On the personal side, I'm not involved and didn't really have any potentials. But I've been taken by surprise, I've had someone reach out to me that has really impressed me. He ask if I text then called me. We've been talking off and on this evening. Its not sex talk, its actually adult conversation. Getting to know one another...I'm totally surprised. This might indicate 2014 may have some potential.

Sunday, December 1, 2013

Looking up

The last couple of years have been really rough and especially stressful. I've had a family issue that remained a priority and prevented me from moving forward. Now that issue has been resolved and I'm left with an emptiness one which was unexpected. 

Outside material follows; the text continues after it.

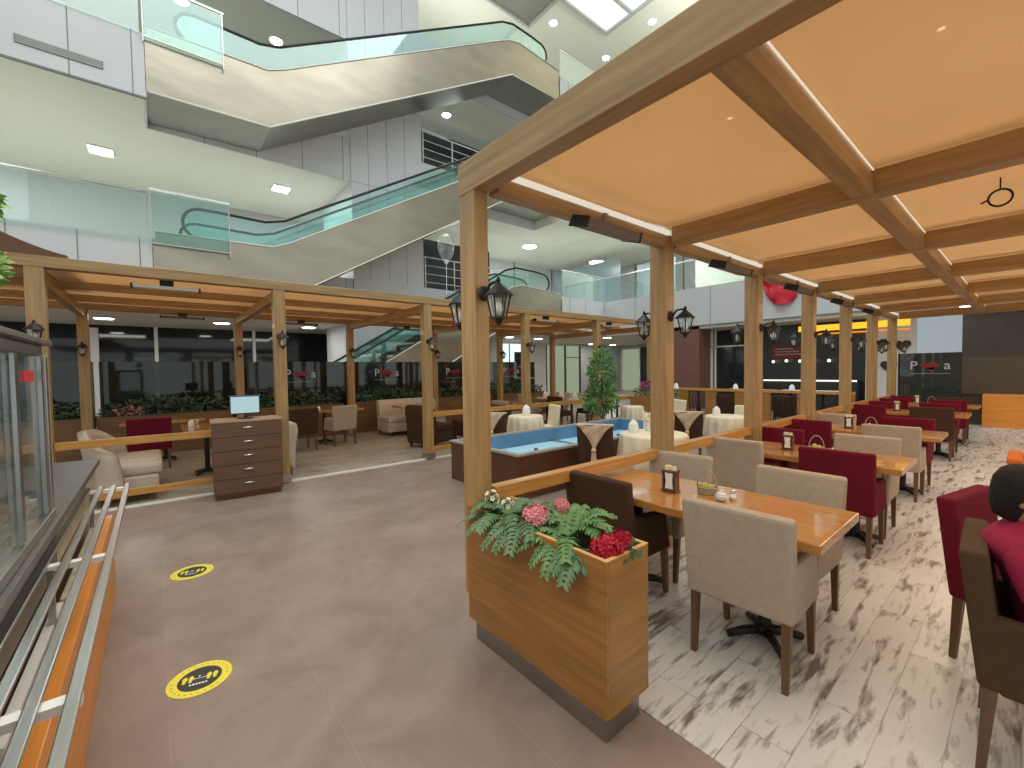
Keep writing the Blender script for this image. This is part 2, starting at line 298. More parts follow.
# upper right wall signs
s_=tag(MB().box(-7.0,-6.55,18.5,18.58,5.0,6.05).build('poster_panel','dark'),'dark upright poster on the upper floor wall','poster')
s_=thing('lit_sign','pale lit sign board with blue lettering on the upper floor','sign',(-5.6,18.5,5.75)); MB().box(-.75,.75,-.04,.04,-.35,.35).build('sign_panel','brightwin',s_); 
M['blueink']=mat('blue ink',(.1,.25,.6),.5)
g=MB(); 
for i in range(7): g.box(-.55+i*.16,-.46+i*.16,-.06,-.04,-.06,.08)
g.build('lettering','blueink',s_)
# right end: brown wall and partition
struct('wall_right',MB().box(-1.18,6,16.3,16.5,0,3.2),'darkwall')
struct('wall_right',MB().box(-1.18,6,16.27,16.3,.8,1.75),'wains'); struct('wall_right',MB().box(-2.65,-1.0,17.4,17.5,0,3.2),'litwall')
tag(MB().box(-.78,5.5,15.86,16.26,.0,.82).build('low_cabinet','orangewood',bevel=.01),'long low orange wood cabinet against the dark end wall','cabinet')
struct('ceiling',MB().box(-12.5,9,15.98,17.6,3.05,3.19),'ceil')
# ---------------------------------------------------------------- escalators
def escalator(zf,label,group=None,top=True):
    t=thing('escalator',label,'escalator',(-12.5,0,zf))
    T=[(.1,.18),(2.45,.22),(2.85,.40),(9.9,4.40),(10.4,4.66),(10.9,4.80),(13.05,4.66)]
    B=[(.1,-1.24),(2.46,-1.20),(10.55,3.48),(13.05,3.48)]
    m=MB().prism(T+B[::-1],'x',-.06,0).prism(T+B[::-1],'x',-1.5,-1.44)
    m.box(-1.5,0,.04,.1,-1.24,-.0).box(-1.5,0,13.05,13.1,3.48,4.45); m.build('truss_cladding','clad',t)
    s=MB()
    for (a,b) in zip(B[:-1],B[1:]): s.hexa([(-1.5,a[0],a[1]-.02),(0,a[0],a[1]-.02),(0,b[0],b[1]-.02),(-1.5,b[0],b[1]-.02),(-1.5,a[0],a[1]+.03),(0,a[0],a[1]+.03),(0,b[0],b[1]+.03),(-1.5,b[0],b[1]+.03)])
    s.build('soffit','soffit',t)
    # steps
    st=MB(); n=22
    for i in range(n):
        y=2.6+i*7.7/n; z=(i+1)*4.45/n; st.box(-1.3,-.2,y,y+7.7/n+.02,z-.22,z)
    st.box(-1.3,-.2,.1,2.6,-.1,0).box(-1.3,-.2,10.3,13,4.3,4.45); st.build('steps','dark',t)
    for x,nm in ((0,'edge_trim'),(-1.5,'edge_trim')):
        e=MB(); e.tube([(x+.012,y,z) for y,z in B],.022,6)
        if x==0: e.tube([(x+.012,y,z) for y,z in T],.016,6)
        e.build(nm,'edge',t)
    arc=lambda cy,cz,a0,a1,n:[(cy+.35*math.cos(R(a0+(a1-a0)*i/n)),cz+.35*math.sin(R(a0+(a1-a0)*i/n))) for i in range(n+1)]
    H=arc(.95,.53,255,95,8)+[(1.3,.88),(2.3,.86),(2.75,.98),(9.6,4.93),(10.2,5.28),(10.7,5.44),(11.7,5.42)]+arc(12.1,5.03,90,-75,8)
    for x in (-.10,-1.40):
        g=MB(); hh=H[4:-3]
        g.prism([(h[0],h[1]-.02) for h in hh]+[(12.3,4.72),(10.9,4.76),(9.9,4.38),(2.85,.38),(2.4,.2),(.9,.18)],'x',x-.006,x+.006); g.build('glass_balustrade','teal',t)
        MB().tube([(x,a,b) for a,b in H],.036,8).build('handrail','rubber',t)
    return t
escalator(L2,'upper steel-clad escalator rising from the second floor at the top of the photo')
escalator(L1,'steel-clad escalator rising from the first floor below the topmost one')
escalator(0.02,'ground floor escalator seen behind the left pergola')
# balustrades
def balustrade(pts,zf,label,h=1.08,seg=1.6,rail='chrome'):
    t=thing('glass_balustrade',label,'balustrade',(pts[0][0],pts[0][1],zf)); o=Vector((pts[0][0],pts[0][1]))
    r_=MB(); 
    P=[Vector(p)-o for p in pts]
    r_.tube([(p.x,p.y,h) for p in P],.026,8); r_.build('top_rail',rail,t)
    for a,b in zip(P[:-1],P[1:]):
        n=max(1,round((b-a).length/seg)); d=(b-a)/n; e=d.normalized()*.012
        for i in range(n):
            p=a+d*i+e; q=a+d*(i+1)-e; MB().bar((p.x,p.y,h/2-.03),(q.x,q.y,h/2-.03),.016,h-.02).build('glass_pane','glass',t)
    return t
balustrade([(-12.47,-9),(-12.47,-.02)],L1-.08,'glass balustrade along the first floor edge at far left')
balustrade([(-12.47,-9),(-12.47,-.02)],L2-.02,'glass balustrade along the second floor edge, top left corner')
balustrade([(-12.5,13.1),(-12.5,15.93),(8.5,15.93)],L1,'long glass balustrade of the first floor across the far side')
balustrade([(-12.5,13.1),(-12.5,15.93),(8.5,15.93)],L2,'glass balustrade of the second floor across the far side')
balustrade([(-12.5,13.1),(-12.5,15.93),(8.5,15.93)],L3,'glass balustrade of the third floor above the escalator top')
for zf,lb in ((L1,'framed glass barrier beside the first floor escalator landing'),(L2,'framed glass barrier beside the second floor escalator landing')):
    t=thing('glass_barrier',lb,'barrier',(-12.42,0.02,zf-.22))
    MB().bar((0,0,1.30),(0,1.5,1.30),.04,.035).build('top_rail','chrome',t); MB().bar((0,0,.12),(0,1.5,.12),.02,.03).build('bottom_rail','steel',t)
    for y in (0.012,1.47): MB().box(-.012,.012,y-.012,y+.012,0,1.285).build('post','steel',t)
    MB().box(-.006,.006,.03,1.45,.14,1.27).build('glass_pane','teal',t)
for zf,lb in ((L1,'white metal railing in the first floor recess behind the escalator'),(L2,'white metal railing in the second floor recess behind the escalator')):
    t=thing('metal_railing',lb,'railing',(-14.02,7.6,zf))
    MB().tube([(0,0,1.1),(0,5,1.1)],.022,6).build('top_rail','white',t)
    for z in (.2,.5,.8): MB().tube([(0,0,z),(0,5,z)],.012,6).build('rail','white',t)
    for y in (.03,1.25,2.5,3.75,4.97): MB().tube([(0,y,0),(0,y,1.1)],.022,6).build('post','white',t)
    struct('window_%d'%(20+int(zf)),MB().box(-16.05,-16,7.6,12,zf+.1,zf+2.4),'shopglass')
t=thing('vent_grille','dark slot vent on the white second floor fascia, top left','vent',(-12.49,-1.25,8.06)); MB().box(-.02,.012,-.62,.62,-.08,.08).build('frame','groove',t); g=MB()
for k in range(4): g.box(.012,.018,-.6,.6,-.07+k*.04,-.05+k*.04)
g.build('louvre','soffit',t)
# ceiling lamps
n=0
def panel_lamp(x,y,z,lb,m='lampb',s=.42):
    t=thing('ceiling_light',lb,'ceiling light',(x,y,z)); MB().box(-s*.62,s*.62,-s*.62,s*.62,-.03,-.0).build('frame','white',t); MB().box(-s*.55,s*.55,-s*.55,s*.55,-.045,-.031).build('diffuser',m,t); return t
def down_lamp(x,y,z,lb,r=.12,m='lamp'):
    t=thing('downlight',lb,'ceiling light',(x,y,z)); MB().cyl((0,0,-.02),r*1.25,.02,18).build('ring','white',t); MB().cyl((0,0,-.032),r,.011,18).build('diffuser',m,t); return t
panel_lamp(-16.2,-.94,7.69,'square cool ceiling panel above the first floor, leftmost'); panel_lamp(-15.95,3.4,7.69,'square cool ceiling panel above the first floor, left of the white core wall')
down_lamp(-16,14.5,7.69,'round downlight above the first floor, right of the front post',.34); down_lamp(-16.05,19.7,7.69,'round downlight above the first floor far corner',.4)
panel_lamp(-15.6,9.2,7.69,'ceiling panel in the first floor recess behind the balloon',s=.5); 
for (x,y,lb) in ((-15.5,.9,'downlight over the second floor beside the glass barrier'),(-15.5,3.3,'downlight over the second floor seen through the escalator glass'),(-15.6,9.6,'downlight in the second floor recess')): down_lamp(x,y,12.14,lb,.17)
for (x,y,lb) in ((-14.3,14.6,'left spotlight in the top floor ceiling'),(-14.2,18.3,'lower spotlight in the top floor ceiling'),(-11.4,18.1,'right spotlight in the top floor ceiling')): down_lamp(x,y,17.49,lb,.17)
for (x,y,lb) in ((-16.36,-1.04,'round downlight under the first floor, behind the leftmost back post'),(-16.14,1.65,'round downlight under the first floor, left of the chest post'),(-16.2,4.2,'round downlight under the first floor, behind the middle bay'),(-16.2,13.3,'round downlight under the first floor, left of the third front post'),(-16.3,15.3,'round downlight under the first floor, right of the third front post'),
   (-14.0,18.0,'round downlight near the fourth left post'),(-12.6,18.6,'round downlight above the tall potted plant'),(-21.5,24.4,'small far downlight over the green room'),(-18.2,21.8,'middle far downlight over the green room'),(-18.2,24,'right far downlight over the green room')):
    down_lamp(x,y,3.18,lb,.2)
down_lamp(-1.05,15.6,3.03,'bright round lamp over the end partition',.13)
# skylight and dark coffer
struct('window_30',MB().box(-13,-10.2,13.95,16.8,17.40,17.46),'skyl')
g=MB().box(-13.15,-13,13.8,16.95,17.3,17.5).box(-10.2,-10.05,13.8,16.95,17.3,17.5).box(-13,-10.2,16.8,16.95,17.3,17.5).box(-13,-10.2,13.8,13.95,17.3,17.5).box(-11.7,-11.55,13.95,16.8,17.3,17.42); struct('trim_31',g,'greywall')
struct('trim_32',MB().box(-15,-12.5,11.2,13.7,17.42,17.5),'soffit'); struct('trim_33',MB().box(-15.1,-15,11.1,13.8,17.3,17.5).box(-15,-12.4,13.7,13.8,17.3,17.5),'greywall')
# red flag
t=MB(); P=[]
for i in range(15):
    a=i/14; row=[]
    for j in range(9):
        b=j/8; x=-5.85+1.25*a; sag=1.6*(1-(2*a-1)**4*.75); z=5.25-b*sag-.06*math.sin(a*PI)*1; row.append((x,15.76-.13*math.sin(b*20-9*(2*a-1)**2),z))
    P.append(row)
tag(t.grid(P).build('hanging_flag','redcloth',solid=.01),'red draped flag hanging on the first floor balustrade','flag')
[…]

I had thought I had everything under control. This includes chasing those I feel are unacceptable away. I need someone that is strong in every aspect but open and understanding. I need to know I'm a priority at some point in the relationship and will receive some attention at times. I'm going to be protected, not left to fend for myself.

It seems that a lot of my stressors have been resolved. I've bought a new car after a year of my old one being in decline. This severely limited my ability to attend events. 

On the positive side, I had a door opened. I tried flying and loved it. Now I'm planning to attend an event in Dallas. 

The experience of flying has opened doors. Buying a car has expanded my ability to travel also. I will be able to attend more events more frequently. Hopefully this will allow me to explore and meet people. Maybe I will come across the perfect partner.